**The problem:** Copy the data exactly; pictures stay out of the copy.

**Source data:**

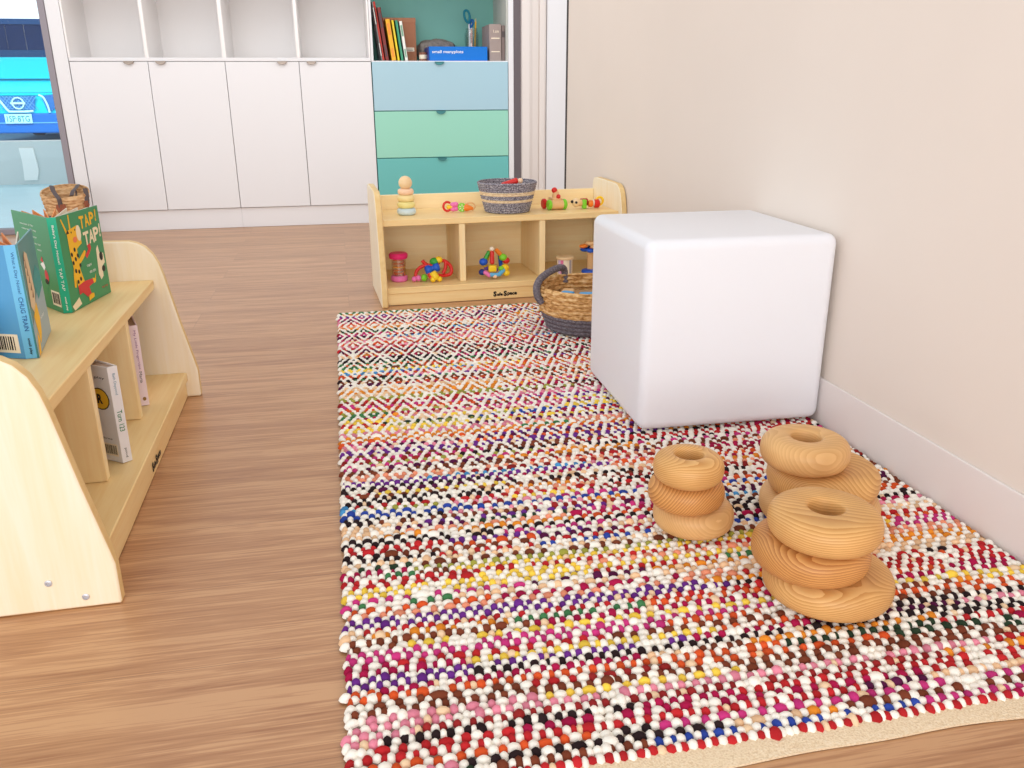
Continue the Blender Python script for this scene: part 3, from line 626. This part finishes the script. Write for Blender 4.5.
# ------------------------------------------------------------------ wooden rings
def ring(x, y, z, R, h, hole, name_label, group, k, tone=0):
    prof = []
    for i in range(17):
        a = -PI/2+PI*i/16; e = .82
        cz_ = math.copysign(abs(math.sin(a))**e, math.sin(a)); cr_ = abs(math.cos(a))**e
        prof.append((R-h*.56+h*.56*cr_, h/2+h/2*cz_))
    # soft lip then the hole
    prof += [(hole+.006, h), (hole+.002, h-.0012), (hole, h-.005), (hole, .005), (hole+.002, .0012), (hole+.006, 0)]
    if tone == 0: lt, dk = (234, 186, 120), (208, 150, 84)
    elif tone == 1: lt, dk = (226, 168, 100), (186, 120, 62)
    else: lt, dk = (234, 188, 128), (222, 172, 110)
    m = pine('pine_%s_%d' % (group[:3]+name_label[:5], k), lt, dk, (random.uniform(-.1, .1), random.uniform(.01, .07), random.uniform(.02, .09)), (random.uniform(-.25, .25), random.uniform(-.5, .5), random.uniform(0, 6.28)), random.uniform(75, 110))
    o = MB().lathe(prof, m, seg=56, closed=True).build('wooden_ring', smooth=50, loc=(x, y, z)); o.rotation_euler = (0, 0, random.uniform(0, 6))
    return tag(o, name_label, 'ring', group)
H1 = .0470
for k, (x, y, R, l, tn) in enumerate(((.527, 1.143, .065, 'pale bottom wooden ring of the smallest stack, nearest the rug centre', 2), (.508, 1.134, .0605, 'darker middle wooden ring of the smallest stack, left of the other two', 1), (.504, 1.122, .055, 'small wooden ring on top of the smallest stack, left of the other two', 0))):
    ring(x, y, ZR+k*H1, R, H1, .0215, l, 'wooden stacking rings', k, tn)
H2 = .0500
for k, (x, y, R, l, tn) in enumerate(((.743, 1.129, .096, 'bottom wooden ring of the stack in front of the white cube by the wall', 2), (.744, 1.129, .089, 'middle wooden ring, sticking out right, of the stack nearest the wall', 0), (.706, 1.129, .070, 'top wooden ring, pushed left, of the stack nearest the wall', 2))):
    ring(x, y, ZR+k*H2, R, H2, .0235, l, 'wooden stacking rings', 3+k, tn)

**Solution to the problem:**
Continue the Blender Python script for this scene: part 3, from line 626. This part finishes the script. Write for Blender 4.5.
# ------------------------------------------------------------------ wooden rings
def ring(x, y, z, R, h, hole, name_label, group, k, tone=0):
    prof = []
    for i in range(17):
        a = -PI/2+PI*i/16; e = .82
        cz_ = math.copysign(abs(math.sin(a))**e, math.sin(a)); cr_ = abs(math.cos(a))**e
        prof.append((R-h*.56+h*.56*cr_, h/2+h/2*cz_))
    # soft lip then the hole
    prof += [(hole+.006, h), (hole+.002, h-.0012), (hole, h-.005), (hole, .005), (hole+.002, .0012), (hole+.006, 0)]
    if tone == 0: lt, dk = (234, 186, 120), (208, 150, 84)
    elif tone == 1: lt, dk = (226, 168, 100), (186, 120, 62)
    else: lt, dk = (234, 188, 128), (222, 172, 110)
    m = pine('pine_%s_%d' % (group[:3]+name_label[:5], k), lt, dk, (random.uniform(-.1, .1), random.uniform(.01, .07), random.uniform(.02, .09)), (random.uniform(-.25, .25), random.uniform(-.5, .5), random.uniform(0, 6.28)), random.uniform(75, 110))
    o = MB().lathe(prof, m, seg=56, closed=True).build('wooden_ring', smooth=50, loc=(x, y, z)); o.rotation_euler = (0, 0, random.uniform(0, 6))
    return tag(o, name_label, 'ring', group)
H1 = .0470
for k, (x, y, R, l, tn) in enumerate(((.527, 1.143, .065, 'pale bottom wooden ring of the smallest stack, nearest the rug centre', 2), (.508, 1.134, .0605, 'darker middle wooden ring of the smallest stack, left of the other two', 1), (.504, 1.122, .055, 'small wooden ring on top of the smallest stack, left of the other two', 0))):
    ring(x, y, ZR+k*H1, R, H1, .0215, l, 'wooden stacking rings', k, tn)
H2 = .0500
for k, (x, y, R, l, tn) in enumerate(((.743, 1.129, .096, 'bottom wooden ring of the stack in front of the white cube by the wall', 2), (.744, 1.129, .089, 'middle wooden ring, sticking out right, of the stack nearest the wall', 0), (.706, 1.129, .070, 'top wooden ring, pushed left, of the stack nearest the wall', 2))):
    ring(x, y, ZR+k*H2, R, H2, .0235, l, 'wooden stacking rings', 3+k, tn)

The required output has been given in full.